6.1.1. O debate entre os estudiosos relaciona-se principalmente à subcategoria de narrativa. As descobertas arqueológicas mostram historiografia, mito, conto-folclórico, lenda, saga e material jurídico. Será que no AT contamos com mito, conto, lenda e saga? Têm-se dito que sim, mas a maioria dos eruditos têm chegado à seguinte conclusão típica exemplificada por Bentzen: “No Antigo Testamento só encontram-se restos e adaptações de material mitológico”, porque o mito não teve condições favoráveis em Israel devido à sua ligação com o politeísmo (cf. Is 27.1 , 51.9; Ez 29.3; Jr 51.34; Sl 74.13,14; 104.26; Is 14.12-15; Ez 28.12-15; Gn 1-2).
6.2. As subcategorias da poesia (a arte de se expressar em verso que emprega linguagem figurada e expressiva para descrever a beleza ou o sentido da coisa).
6.2.1. Pelo menos uma terça parte do AT é de poesia.
6.2.2. Foi somente em 1753 d.
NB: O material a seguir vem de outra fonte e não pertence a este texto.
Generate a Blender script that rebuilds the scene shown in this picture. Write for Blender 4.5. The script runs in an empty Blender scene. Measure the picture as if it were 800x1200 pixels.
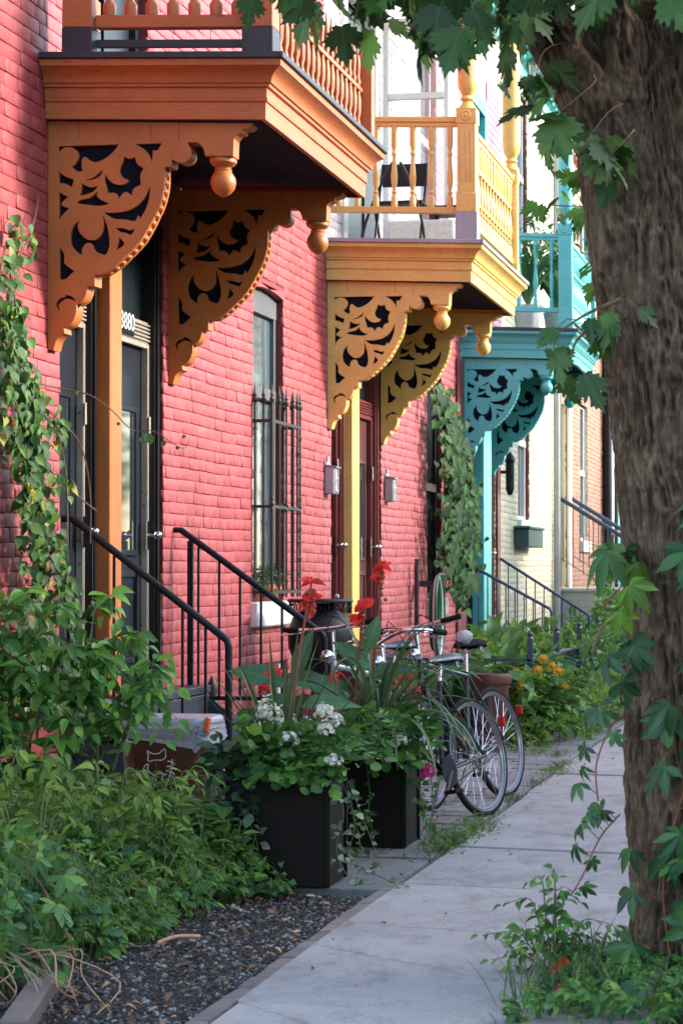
import bpy, math, random
import numpy as np
from mathutils import Vector, Matrix, Euler
rnd = random.Random(11)
rs = np.random.RandomState(7)
R = math.radians
S = bpy.context.scene
COL = S.collection
# ------------------------------------------------------------------ camera, world, sun, exposure
cd = bpy.data.cameras.new('camera'); cam = bpy.data.objects.new('camera', cd); COL.objects.link(cam)
cd.sensor_fit = 'VERTICAL'; cd.sensor_height = 36.0; cd.sensor_width = 24.0; cd.lens = 2833/1200*36
cam.location = (0, 0, 1.45)
cam.rotation_euler = (R(90)+math.atan(70/2833), 0, math.atan(580/2833))
cd.clip_start = .1; cd.clip_end = 1500
cd.dof.use_dof = True; cd.dof.focus_distance = 13.2; cd.dof.aperture_fstop = 8.0
S.camera = cam
SUN_EL, SUN_AZ = 22.0, 73.0        # azimuth clockwise from +Y (the street's far end)
w = bpy.data.worlds.new('World'); S.world = w; w.use_nodes = True
wn = w.node_tree.nodes; wl = w.node_tree.links
sky = wn.new('ShaderNodeTexSky'); sky.sky_type = 'NISHITA'; sky.sun_disc = False
sky.sun_elevation = R(SUN_EL); sky.sun_rotation = R(SUN_AZ); sky.air_density = 1.0; sky.dust_density = 1.2; sky.ozone_density = .7
wl.new(sky.outputs[0], wn['Background'].inputs[0]); wn['Background'].inputs[1].default_value = .15
ld = bpy.data.lights.new('sun', 'SUN'); ld.energy = 1.5; ld.angle = R(10); ld.color = (1, .93, .84)
sun = bpy.data.objects.new('sun', ld); COL.objects.link(sun)
sd = Vector((math.sin(R(SUN_AZ))*math.cos(R(SUN_EL)), math.cos(R(SUN_AZ))*math.cos(R(SUN_EL)), math.sin(R(SUN_EL))))
sun.rotation_euler = sd.to_track_quat('Z', 'Y').to_euler(); sun.location = (10, 10, 20)
S.view_settings.view_transform = 'Standard'; S.view_settings.look = 'None'; S.view_settings.gamma = 1
S.view_settings.use_curve_mapping = False; S.view_settings.exposure = 2.6
S.render.engine = 'CYCLES'; S.cycles.max_bounces = 7; S.cycles.diffuse_bounces = 4; S.cycles.transparent_max_bounces = 8
S.cycles.caustics_reflective = False; S.cycles.caustics_refractive = False
W = -4.2
# ------------------------------------------------------------------ materials
def new_mat(name):
    m = bpy.data.materials.new(name); m.use_nodes = True
    return m, m.node_tree.nodes, m.node_tree.links, m.node_tree.nodes['Principled BSDF']
def ramp(n, stops):
    r = n.new('ShaderNodeValToRGB'); e = r.color_ramp.elements
    e[0].position, e[0].color = stops[0][0], (*stops[0][1], 1)
    e[1].position, e[1].color = stops[-1][0], (*stops[-1][1], 1)
    for p, c in stops[1:-1]:
        x = e.new(p); x.color = (*c, 1)
    return r
def noise(n, l, scale, detail=4, rough=.6, vec=None, stretch=None, src='Object'):
    t = n.new('ShaderNodeTexNoise'); t.inputs['Scale'].default_value = scale; t.inputs['Detail'].default_value = detail
    t.inputs['Roughness'].default_value = rough
    co = n.new('ShaderNodeTexCoord')
    if stretch:
        mp = n.new('ShaderNodeMapping'); mp.inputs['Scale'].default_value = stretch
        l.new(co.outputs[src], mp.inputs[0]); l.new(mp.outputs[0], t.inputs['Vector'])
    else: l.new(co.outputs[src], t.inputs['Vector'])
    return t
def mixc(n, l, fac, a, b, mode='MIX'):
    m = n.new('ShaderNodeMix'); m.data_type = 'RGBA'; m.blend_type = mode
    for sock, v in ((m.inputs[0], fac), (m.inputs[6], a), (m.inputs[7], b)):
        if hasattr(v, 'is_linked') or hasattr(v, 'links'): l.new(v, sock)
        elif isinstance(v, (int, float)): sock.default_value = v
        else: sock.default_value = (*v, 1)
    return m.outputs[2]
def scl(c, k): return tuple(max(0, min(1, x*k)) for x in c)
def bump(n, l, b, h, strength=.3, dist=.01):
    u = n.new('ShaderNodeBump'); u.inputs['Strength'].default_value = strength; u.inputs['Distance'].default_value = dist
    l.new(h, u.inputs['Height']); l.new(u.outputs[0], b.inputs['Normal']); return u
def paint(name, c, rough=.5, var=.16, worn=None, wornamt=.0, scale=3., bmp=.25, grain=(1, 1, 1), metal=0., island=.0, fine=60.):
    m, n, l, b = new_mat(name)
    t = noise(n, l, scale, 5, .65)
    r = ramp(n, [(.3, scl(c, 1-var)), (.7, scl(c, 1+var*.8))]); l.new(t.outputs[0], r.inputs[0])
    col = r.outputs[0]
    f = noise(n, l, fine, 4, .7, stretch=grain)
    g = ramp(n, [(.35, (.72,)*3), (.6, (1, 1, 1))]); l.new(f.outputs[0], g.inputs[0])
    col = mixc(n, l, .6, col, g.outputs[0], 'MULTIPLY')
    if island:
        ge = n.new('ShaderNodeNewGeometry'); q = ramp(n, [(0, (1-island,)*3), (1, (1, 1, 1))]); l.new(ge.outputs['Random Per Island'], q.inputs[0])
        col = mixc(n, l, 1., col, q.outputs[0], 'MULTIPLY')
    if worn:
        d = noise(n, l, scale*7, 8, .75, stretch=grain); k = ramp(n, [(.62-wornamt*.2, (0, 0, 0)), (.66-wornamt*.2, (1, 1, 1))]); l.new(d.outputs[0], k.inputs[0])
        col = mixc(n, l, k.outputs[0], col, worn)
    l.new(col, b.inputs['Base Color']); b.inputs['Roughness'].default_value = rough; b.inputs['Metallic'].default_value = metal
    bump(n, l, b, f.outputs[0], bmp, .004)
    return m
def simple(name, c, rough=.5, metal=0., spec=.5):
    m, n, l, b = new_mat(name)
    t = noise(n, l, 25, 4, .7); r = ramp(n, [(.3, scl(c, .8)), (.7, scl(c, 1.12))]); l.new(t.outputs[0], r.inputs[0]); l.new(r.outputs[0], b.inputs['Base Color'])
    b.inputs['Roughness'].default_value = rough; b.inputs['Metallic'].default_value = metal; b.inputs['Specular IOR Level'].default_value = spec
    return m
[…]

C. que essa poesia foi examinada e descrita.
6.3. As principais categorias da poesia são:
6.3.1. Canções
6.3.1.1. Nupciais - Cantares de Salomão.
6.3.1.2. Fúnebres - lamentações.
6.3.1.3. Hinos - Os Salmos 42-46 , 92 , 124, 147.
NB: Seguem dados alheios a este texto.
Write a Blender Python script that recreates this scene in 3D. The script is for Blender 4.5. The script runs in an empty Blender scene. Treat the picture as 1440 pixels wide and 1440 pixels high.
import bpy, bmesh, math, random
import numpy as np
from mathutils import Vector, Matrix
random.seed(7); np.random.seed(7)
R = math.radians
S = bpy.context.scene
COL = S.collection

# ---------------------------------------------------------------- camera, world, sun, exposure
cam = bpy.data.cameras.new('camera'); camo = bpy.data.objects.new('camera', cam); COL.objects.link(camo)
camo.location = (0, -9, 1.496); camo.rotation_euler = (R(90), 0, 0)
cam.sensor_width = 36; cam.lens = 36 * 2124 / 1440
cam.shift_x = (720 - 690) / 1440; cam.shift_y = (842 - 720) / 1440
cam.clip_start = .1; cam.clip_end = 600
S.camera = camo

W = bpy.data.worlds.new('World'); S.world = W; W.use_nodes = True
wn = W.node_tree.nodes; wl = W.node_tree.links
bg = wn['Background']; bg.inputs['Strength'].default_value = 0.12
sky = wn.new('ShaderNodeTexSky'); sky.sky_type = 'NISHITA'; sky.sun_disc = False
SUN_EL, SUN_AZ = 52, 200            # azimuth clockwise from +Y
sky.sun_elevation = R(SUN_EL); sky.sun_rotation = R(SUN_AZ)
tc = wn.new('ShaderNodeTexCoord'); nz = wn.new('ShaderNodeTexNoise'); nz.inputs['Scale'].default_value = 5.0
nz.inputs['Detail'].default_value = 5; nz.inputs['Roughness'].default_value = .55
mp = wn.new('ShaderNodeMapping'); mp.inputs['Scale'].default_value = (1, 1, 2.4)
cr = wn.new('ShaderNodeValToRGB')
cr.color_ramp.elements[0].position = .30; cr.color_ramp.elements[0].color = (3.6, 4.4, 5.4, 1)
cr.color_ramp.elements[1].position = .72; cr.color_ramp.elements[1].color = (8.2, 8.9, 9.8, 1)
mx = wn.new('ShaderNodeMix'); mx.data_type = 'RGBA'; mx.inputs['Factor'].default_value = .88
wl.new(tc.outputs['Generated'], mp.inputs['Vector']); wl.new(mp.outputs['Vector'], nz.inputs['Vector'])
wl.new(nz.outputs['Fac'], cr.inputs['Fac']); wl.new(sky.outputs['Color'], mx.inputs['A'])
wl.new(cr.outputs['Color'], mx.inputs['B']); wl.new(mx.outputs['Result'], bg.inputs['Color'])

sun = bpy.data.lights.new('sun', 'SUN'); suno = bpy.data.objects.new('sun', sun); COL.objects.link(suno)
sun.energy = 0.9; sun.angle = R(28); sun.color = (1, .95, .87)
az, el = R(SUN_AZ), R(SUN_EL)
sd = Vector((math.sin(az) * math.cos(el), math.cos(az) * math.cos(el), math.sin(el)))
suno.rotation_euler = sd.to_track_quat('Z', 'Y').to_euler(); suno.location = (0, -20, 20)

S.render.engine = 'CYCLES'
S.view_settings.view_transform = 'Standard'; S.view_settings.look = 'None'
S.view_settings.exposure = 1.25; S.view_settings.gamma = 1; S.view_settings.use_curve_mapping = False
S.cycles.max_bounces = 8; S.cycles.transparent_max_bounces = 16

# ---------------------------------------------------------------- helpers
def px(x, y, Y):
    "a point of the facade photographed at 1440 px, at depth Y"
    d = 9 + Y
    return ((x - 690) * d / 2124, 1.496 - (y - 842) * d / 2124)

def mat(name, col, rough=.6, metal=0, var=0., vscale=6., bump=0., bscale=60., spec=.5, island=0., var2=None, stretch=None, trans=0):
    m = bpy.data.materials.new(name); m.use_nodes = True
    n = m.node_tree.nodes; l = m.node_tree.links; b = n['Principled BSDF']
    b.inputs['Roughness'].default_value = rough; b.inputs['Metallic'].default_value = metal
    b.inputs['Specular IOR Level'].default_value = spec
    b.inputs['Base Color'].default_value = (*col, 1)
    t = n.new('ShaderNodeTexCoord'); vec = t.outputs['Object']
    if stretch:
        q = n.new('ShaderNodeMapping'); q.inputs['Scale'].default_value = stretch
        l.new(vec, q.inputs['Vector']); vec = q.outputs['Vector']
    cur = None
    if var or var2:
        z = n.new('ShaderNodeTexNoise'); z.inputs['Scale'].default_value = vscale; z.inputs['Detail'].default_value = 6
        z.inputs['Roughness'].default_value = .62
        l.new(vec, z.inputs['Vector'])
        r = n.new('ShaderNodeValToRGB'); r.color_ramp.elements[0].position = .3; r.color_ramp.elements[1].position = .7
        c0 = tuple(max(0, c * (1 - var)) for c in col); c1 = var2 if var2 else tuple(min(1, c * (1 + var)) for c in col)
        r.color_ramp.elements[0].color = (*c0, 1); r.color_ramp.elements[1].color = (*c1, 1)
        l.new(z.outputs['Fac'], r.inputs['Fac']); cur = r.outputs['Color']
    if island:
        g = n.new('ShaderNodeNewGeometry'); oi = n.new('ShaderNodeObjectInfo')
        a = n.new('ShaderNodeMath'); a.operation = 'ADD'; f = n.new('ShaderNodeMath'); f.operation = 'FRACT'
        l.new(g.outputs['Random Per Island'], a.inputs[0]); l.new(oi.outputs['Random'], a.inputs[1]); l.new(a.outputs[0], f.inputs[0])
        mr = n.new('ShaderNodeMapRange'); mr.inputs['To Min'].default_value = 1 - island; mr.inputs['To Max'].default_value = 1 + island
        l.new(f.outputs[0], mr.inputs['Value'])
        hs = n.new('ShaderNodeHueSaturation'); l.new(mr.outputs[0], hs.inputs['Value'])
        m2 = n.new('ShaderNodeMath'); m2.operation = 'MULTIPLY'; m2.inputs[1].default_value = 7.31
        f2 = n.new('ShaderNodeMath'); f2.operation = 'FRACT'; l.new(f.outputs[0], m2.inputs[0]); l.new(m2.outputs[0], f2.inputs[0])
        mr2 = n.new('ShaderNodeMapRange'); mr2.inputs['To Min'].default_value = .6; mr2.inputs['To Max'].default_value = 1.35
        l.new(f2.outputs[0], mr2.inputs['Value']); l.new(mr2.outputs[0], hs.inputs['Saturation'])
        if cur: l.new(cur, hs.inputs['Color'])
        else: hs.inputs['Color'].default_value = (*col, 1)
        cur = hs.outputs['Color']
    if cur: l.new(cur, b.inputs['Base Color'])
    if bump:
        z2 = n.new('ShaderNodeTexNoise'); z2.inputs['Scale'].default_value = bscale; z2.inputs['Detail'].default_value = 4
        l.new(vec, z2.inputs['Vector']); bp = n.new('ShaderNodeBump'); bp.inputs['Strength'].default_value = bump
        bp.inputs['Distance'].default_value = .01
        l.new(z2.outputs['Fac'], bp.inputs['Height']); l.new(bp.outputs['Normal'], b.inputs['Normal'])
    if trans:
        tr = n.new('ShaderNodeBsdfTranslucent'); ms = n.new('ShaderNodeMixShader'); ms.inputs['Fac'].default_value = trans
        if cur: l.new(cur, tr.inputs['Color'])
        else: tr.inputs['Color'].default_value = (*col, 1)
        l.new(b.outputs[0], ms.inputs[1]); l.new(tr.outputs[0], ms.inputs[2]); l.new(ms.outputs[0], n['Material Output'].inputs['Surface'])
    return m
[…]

6.3.1.4. Populares - I Samuel 18.7 (resumo da canção popular).
6.3.2. Bênçãos e Maldições (“palavras patriarcais’) - Gn 12.1-3; 14.19-20; 22.16-18 48.15-16; 49.2-27 cf. Gn 3.14-19; 4.23-24; 9.25-27.
6.3.1. A sentença - uma só linha poética, Gn 10.9; I Samuel 10.12.
6.3.2. O Enigma - Jz 14.14.
6.3.3. O Provérbio - O livro de Provérbios, cf. Jr 18.18.
6.3.4. Poemas diversos - Os Salmos, a maior parte de Jó é poesia dramática.
6.3.5. Segundo Robert Lowth (o estudo é de 1753 d. C.) e estudiosos posteriores, a poesia hebraica tem duas características básicas que se mostram grande variedade por todo o AT:
6.3.7.1. paralelismo , ou “rima”, de pensamento.
6.3.7.2. várias sequências de sílabas tônicas e átonas (ritmo).
7. Tem-se desenvolvido outras disciplinas além da crítica literária e das formas.
7.1. A crítica da história das tradições ocupa-se dessas duas a fim de traçar a história pré-canônica dos vários blocos homogêneos de material (tradições) para entender melhor a história religiosa e teológica que teriam produzido a tradição.
7.2. A crítica canônica visa entender os livros à luz da história da sua canonização e lugar no cânon como sendo Escritura Sagrada para o judaísmo e a Igreja. Quais os valores que os antigos judeus, por exemplo, teriam achado ao livro de Jonas para incluí-lo no cânon entre os profetas? Salienta-se a necessidade de olhar para a totalidade de um livro bíblico ao invés de somente analisar as tradições separadas refletidas nele. O livro todo, na forma em que se encontra e na divisão canônica da qual faz parte, importa como palavra de Deus para a Igreja. Esta disciplina é mais promissora do que algumas outras da alta crítica e foi motivada por uma reação contra a esterilidade espiritual e prática de muita coisa na alta crítica.